Disputada há dez anos pelos governos do Rio Grande do Norte e de Pernambuco, uma locomotiva de ferro a vapor, de fabricação inglesa, despede-se da cidade do Recife nesta sexta-feira, 10 de outubro. A Justiça deu ganho de causa ao Estado potiguar, que moveu a ação, e a máquina deixará a antiga Estação Central, no bairro de São José, onde se encontrava desde os anos 90.

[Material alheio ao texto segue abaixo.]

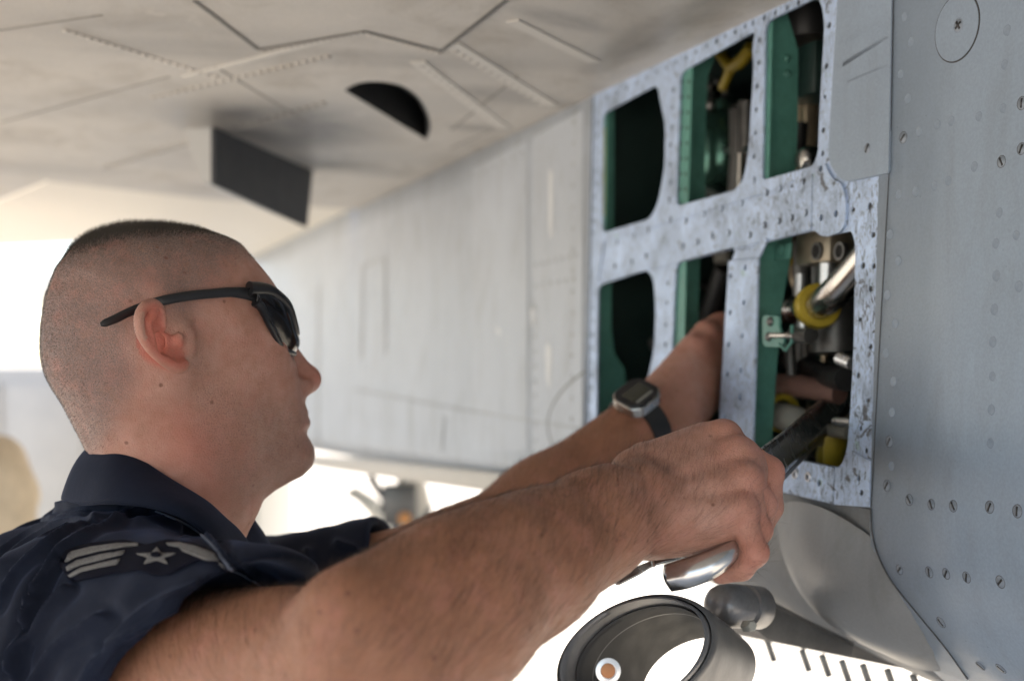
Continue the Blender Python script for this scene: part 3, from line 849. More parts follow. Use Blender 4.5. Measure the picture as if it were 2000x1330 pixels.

Em abril de 1916, a locomotiva inaugurou a Ponte do Igapó, na cidade de Natal, diz André Cardoso, representante em Pernambuco da ONG nacional Amigos do Trem. Esse seria um dos motivos que teria levado o governo do Rio Grande do Norte a reivindicar a máquina. De acordo com André, a locomotiva não era usada no transporte de passageiros, mas em manobras de vagões nos pátios.
Na década de 50, com a substituição do vapor pelo diesel, o trem só não foi desmontado porque o ferroviário potiguar Manoel de Souza deu um jeito de esconder a máquina, conta André Cardoso. Tempos depois, nos anos 70, a Rede Ferroviária trouxe a locomotiva do Rio Grande do Norte e usou como peça decorativa na frente da sede da RFFSA, no bairro de São José.
Só no fim da década de 90 a máquina, conhecida como Catita, por ser de pequeno porte, passou a integrar o acervo do Museu do Trem, instalado na Estação Central, ao lado do prédio da RFFSA. Na lateral do trem estão pintadas as iniciais da empresa inglesa Great Western of Brazil Railway, além do número 3 no sino. Há, ainda, uma placa com duas datas (1902-1882) e o nome do fabricante, R & W Hawthorn Engineers, da cidade de New Castle upon Tyne.
Para André Cardoso, consultado pela Fundação do Patrimônio Histórico e Artístico de Pernambuco (Fundarpe), essa não é a locomotiva número 3 do Recife. “A nossa também era de manobras, mas o modelo é diferente”, diz ele. “Outro consultor argumenta que a pintura feita na máquina (as iniciais G.W.B.R. e o número 3) não é original, pois o comum seriam as letras em relevo”, comenta Adonias Ferreira, funcionário da Fundarpe.
“Temos a memória oral dos consultores, mas o fato é que o Rio Grande do Norte venceu a disputa na Justiça”, diz Adonias. “Por causa do litígio, não podíamos restaurar a locomotiva, que está bem estragada. Nesse tempo todo, só era feita higienização”, acrescenta o artista plástico Márcio Almeida, responsável pelo projeto de reabertura do Museu do Trem, na Estação Central, em andamento.
Terça-feira (7), a Fundarpe e o Instituto do Patrimônio Histórico e Artístico Nacional (Iphan) fizeram a última vistoria na Catita, para liberar a viagem até o Rio Grande do Norte. “Estamos cumprindo uma ordem judicial, nossa função é auxiliar a retirada da locomotiva, garantindo sua integridade”, diz Márcio Almeida.
Afora a Catita, o governo do Rio Grande do Norte levará um vagão para transporte de cana-de-açúcar, de fabricação inglesa, que faz parte do acervo do Museu do Trem desde 1975. As duas peças vão compor um futuro museu dedicado ao trem, em Natal. “Uma máquina de manobra não necessitava de reboque, essa carroceria não é da locomotiva”, alega André Cardoso.
A Estação Central, defronte à Praça Barão de Mauá, é uma construção do século 19. Passou por obras de restauração e funcionará como Estação Central Capiba, expondo as peças do acervo do Museu do Trem, primeiro museu ferroviário do Brasil, criado em 1972. No local há troles manuais e a motor, locomotivas inglesas e alemãs. A Fundarpe divulgará, em breve, a data de reabertura do prédio.